Of course, a military base – even an American one – is ultimately based more on socialism than capitalism (though many facets of its existence may enjoy substantial assistance from the latter economic model), but that fact lies beyond the scope of my present allegory.
Gitmo is a kind of ideological, as well as physical, fortress. For all of its inherent statism, it still presents a very different philosophical face than the communist country that surrounds it.
Kind of like my little 20 acres here in Vermont.
No, there’s no concertina wire surrounding my property line – save for a bit of barbed wire along the top of some metal gates placed once upon a time in order to close off an old horse-coach trail. Gitmo south has its Northeast Gate dividing it from communist Cuba. Gitmo north has its Southeast Gate. Otherwise, I simply have a series of NO TRESPASSING: PRIVATE PROPERTY signs tacked to trees spray-painted with blue dots every 20 feet or so around the entire perimeter – along with a few bright orange WARNING: FIREARMS RANGE ones. I don’t want to impede the migrations of any wildlife, just humans. That said, even in spite of the extensive fencing and minefield, Gitmo south still boasts a large iguana population. They’re endangered outside the gates, evidently. People living under communism often resort to them for food.
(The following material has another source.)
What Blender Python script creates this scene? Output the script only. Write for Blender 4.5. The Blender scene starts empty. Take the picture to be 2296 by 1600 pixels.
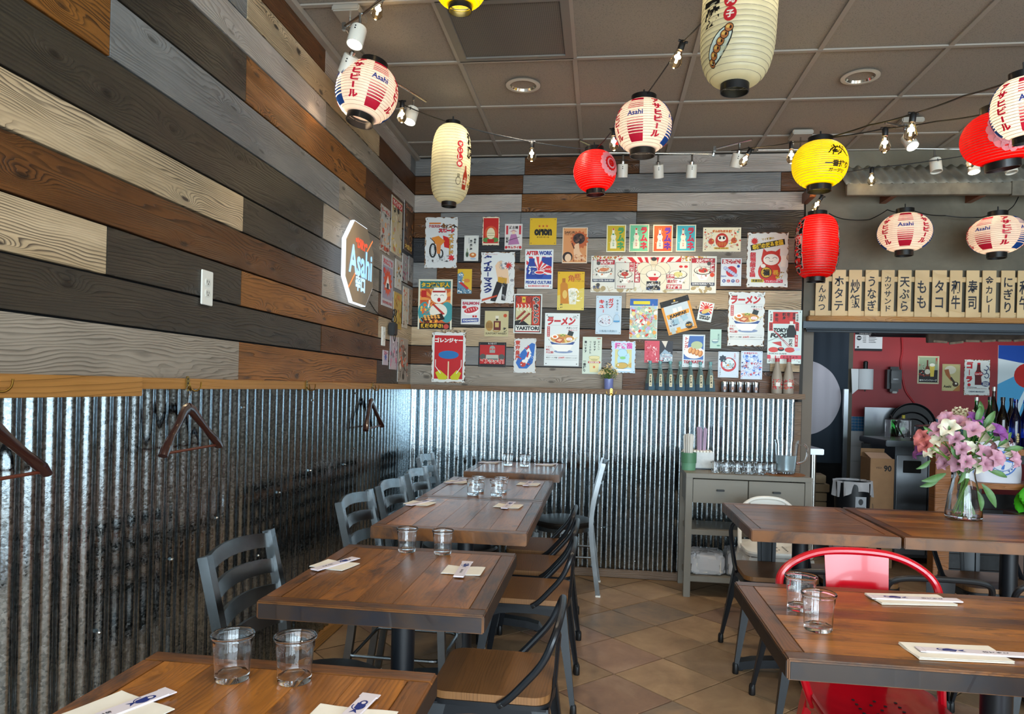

My driveway is open to the relatively isolated dirt back-road I’m situated on so that utility-providers and occasional welcome visitors can access it – though I keep it posted with NO TRESPASSING and private security system signs. My mailbox (well, really the federal government’s mailbox, according to their legal code) sports a Gun Owners of America sticker, and is protected by a woodland camouflage snowguard. This, I’m sure, pisses off the octogenarian leftist assholes who live just across the road in no small measure – as I’m sure the American flag flown at Gitmo south’s Northeast Gate, and elsewhere on base – pisses off the Cubans. There is some small level of satisfaction in that.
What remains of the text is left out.